Methods: Surveys were conducted with PSH residents (N=386) living in PSH in Los Angeles County for one year. A short answer, open ended response question asked residents what housing or service related aspect of PSH they found most satisfactory and a separate question asked what aspect they found least satisfactory. A directed content analysis approach was used whereby open-ended responses were initially reviewed to identify themes. An inductive coding process was used to allow for expected and novel thematic categories. Three coders with experience in PSH settings separately coded and co-coded each response to confirm thematic categories. Frequencies for thematic variables were conducted using Stata 14.  

Results: Regarding housing, residents were most frequently satisfied with “the apartment itself.” An apartment offered a source of safety and security, which meant residents were “off the streets” and no longer faced with the “chaos of homelessness”, including the stress of securing housing and dangers of street life. The autonomy that accompanied an independent apartment brought “peace of mind,” allowing participants to live on their own terms, and come and go as desired, which was not possible while homeless. Although a physical space was unanimously satisfactory, residents were frequently dissatisfied with their buildings and building locales. Within the building, cleanliness and pests, inattention to maintenance issues such as “elevators that keep breaking down,” safety concerns surrounding neighbors’ risky behavior and “lack of building security” frequently reflected dissatisfaction. Building locales hindered access to services and loved ones, and increased tendencies to stay inside to avoid “all the crime in the neighborhood.” Regarding services, residents were satisfied with staff/providers, specifically those that demonstrated “they really care” by addressing residents’ service and maintenance needs. Staff/providers that were available and “reach out often,” improved residents quality of life and “boosted morale.” Although some residents were satisfied with PSH staff/providers, many participants were dissatisfied with them. Residents described staff/providers as disrespectful, confrontational, insensitive to their racial and cultural identities, untrustworthy, and “frequently changing.” These perceptions often negatively impacted residents’ service linkages and utilization, subsequently increasing unmet service needs.
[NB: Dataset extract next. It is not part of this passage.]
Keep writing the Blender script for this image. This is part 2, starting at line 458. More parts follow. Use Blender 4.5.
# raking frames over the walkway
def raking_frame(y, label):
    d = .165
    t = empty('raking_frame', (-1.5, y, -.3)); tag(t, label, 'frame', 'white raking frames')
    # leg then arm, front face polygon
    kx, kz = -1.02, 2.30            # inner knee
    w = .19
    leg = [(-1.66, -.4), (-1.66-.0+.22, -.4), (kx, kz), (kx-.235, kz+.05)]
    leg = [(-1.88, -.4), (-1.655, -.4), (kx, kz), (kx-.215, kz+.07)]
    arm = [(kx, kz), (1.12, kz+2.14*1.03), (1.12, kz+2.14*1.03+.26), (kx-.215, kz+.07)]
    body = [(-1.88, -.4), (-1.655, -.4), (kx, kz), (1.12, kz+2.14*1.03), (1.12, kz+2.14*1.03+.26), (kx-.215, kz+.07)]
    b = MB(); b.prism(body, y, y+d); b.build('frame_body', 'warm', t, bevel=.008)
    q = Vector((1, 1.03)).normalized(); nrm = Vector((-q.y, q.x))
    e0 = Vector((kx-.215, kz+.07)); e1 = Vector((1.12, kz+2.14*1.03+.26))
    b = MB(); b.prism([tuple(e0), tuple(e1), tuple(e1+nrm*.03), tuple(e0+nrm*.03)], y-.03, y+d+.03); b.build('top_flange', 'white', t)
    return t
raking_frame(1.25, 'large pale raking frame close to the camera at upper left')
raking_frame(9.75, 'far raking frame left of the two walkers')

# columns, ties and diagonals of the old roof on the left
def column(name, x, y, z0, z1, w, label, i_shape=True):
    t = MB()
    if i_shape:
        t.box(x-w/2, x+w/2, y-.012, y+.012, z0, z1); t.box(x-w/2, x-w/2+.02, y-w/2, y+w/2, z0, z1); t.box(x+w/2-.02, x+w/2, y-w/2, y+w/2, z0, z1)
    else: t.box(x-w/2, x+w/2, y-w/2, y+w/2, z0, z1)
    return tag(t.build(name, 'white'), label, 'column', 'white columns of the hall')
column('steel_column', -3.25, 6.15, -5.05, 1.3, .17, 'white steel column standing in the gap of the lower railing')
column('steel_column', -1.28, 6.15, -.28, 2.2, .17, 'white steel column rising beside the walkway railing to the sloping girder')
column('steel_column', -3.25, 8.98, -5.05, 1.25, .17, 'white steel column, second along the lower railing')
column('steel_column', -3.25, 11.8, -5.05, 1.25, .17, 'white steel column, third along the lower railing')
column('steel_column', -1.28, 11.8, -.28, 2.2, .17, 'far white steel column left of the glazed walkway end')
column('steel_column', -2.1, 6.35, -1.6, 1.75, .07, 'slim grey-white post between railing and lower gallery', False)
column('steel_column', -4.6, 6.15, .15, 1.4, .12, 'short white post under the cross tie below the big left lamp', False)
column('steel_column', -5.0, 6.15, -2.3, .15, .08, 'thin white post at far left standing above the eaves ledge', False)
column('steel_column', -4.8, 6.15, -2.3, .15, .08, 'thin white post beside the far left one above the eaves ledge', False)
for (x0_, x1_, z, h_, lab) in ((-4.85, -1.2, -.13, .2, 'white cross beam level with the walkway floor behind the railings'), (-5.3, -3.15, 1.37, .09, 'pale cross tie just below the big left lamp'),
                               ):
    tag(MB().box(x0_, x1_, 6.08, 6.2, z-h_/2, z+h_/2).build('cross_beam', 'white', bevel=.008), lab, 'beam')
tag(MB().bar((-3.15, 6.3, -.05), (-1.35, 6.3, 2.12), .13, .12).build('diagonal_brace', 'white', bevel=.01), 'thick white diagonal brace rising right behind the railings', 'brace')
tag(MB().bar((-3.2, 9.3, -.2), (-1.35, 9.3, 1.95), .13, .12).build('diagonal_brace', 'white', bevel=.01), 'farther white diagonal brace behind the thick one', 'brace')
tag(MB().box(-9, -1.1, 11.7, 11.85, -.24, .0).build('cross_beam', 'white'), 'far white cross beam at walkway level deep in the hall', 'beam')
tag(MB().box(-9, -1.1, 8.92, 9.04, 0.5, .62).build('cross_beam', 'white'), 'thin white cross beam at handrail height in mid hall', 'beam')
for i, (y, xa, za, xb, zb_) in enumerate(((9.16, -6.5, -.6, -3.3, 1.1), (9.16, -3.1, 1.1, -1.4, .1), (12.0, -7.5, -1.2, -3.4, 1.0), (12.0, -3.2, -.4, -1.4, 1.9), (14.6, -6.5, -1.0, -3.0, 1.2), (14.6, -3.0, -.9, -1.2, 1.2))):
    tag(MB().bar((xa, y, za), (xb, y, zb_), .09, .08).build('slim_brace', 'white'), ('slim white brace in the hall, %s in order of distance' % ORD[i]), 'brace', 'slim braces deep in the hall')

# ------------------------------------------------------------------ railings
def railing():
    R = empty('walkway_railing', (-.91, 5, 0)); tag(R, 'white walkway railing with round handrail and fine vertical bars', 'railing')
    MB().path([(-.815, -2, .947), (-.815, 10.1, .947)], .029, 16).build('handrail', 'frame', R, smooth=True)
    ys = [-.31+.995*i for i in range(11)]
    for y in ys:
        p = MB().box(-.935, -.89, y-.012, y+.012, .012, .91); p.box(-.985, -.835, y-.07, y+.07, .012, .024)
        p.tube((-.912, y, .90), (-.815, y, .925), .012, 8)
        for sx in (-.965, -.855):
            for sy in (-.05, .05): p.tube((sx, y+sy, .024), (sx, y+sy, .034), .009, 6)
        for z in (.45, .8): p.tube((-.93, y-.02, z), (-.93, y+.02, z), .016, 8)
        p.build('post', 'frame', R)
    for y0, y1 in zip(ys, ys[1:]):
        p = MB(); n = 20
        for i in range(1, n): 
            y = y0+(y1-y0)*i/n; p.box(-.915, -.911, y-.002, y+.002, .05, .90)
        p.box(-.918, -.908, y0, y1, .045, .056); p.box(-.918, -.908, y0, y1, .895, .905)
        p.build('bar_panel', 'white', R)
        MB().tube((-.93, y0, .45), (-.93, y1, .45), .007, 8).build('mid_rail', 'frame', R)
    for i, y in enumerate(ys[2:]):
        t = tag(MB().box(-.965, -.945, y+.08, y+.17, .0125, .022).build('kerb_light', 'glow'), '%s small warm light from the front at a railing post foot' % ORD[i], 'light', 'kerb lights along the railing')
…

Conclusion: Findings suggest a physical space to call home can serve as a meaningful solace and launching pad for PSH residents. Yet results also highlight the importance of offering safe spaces to adults experiencing homelessness, who have high rates of trauma and tendencies to isolate, as unsafe housing environments may exacerbate these issues. Results warrant training PSH providers in cultural competence and ethical service delivery, managing provider caseloads, prioritizing PSH building care and security, and decreasing the systemic practice of locating PSH units in marginalized, high crime neighborhoods.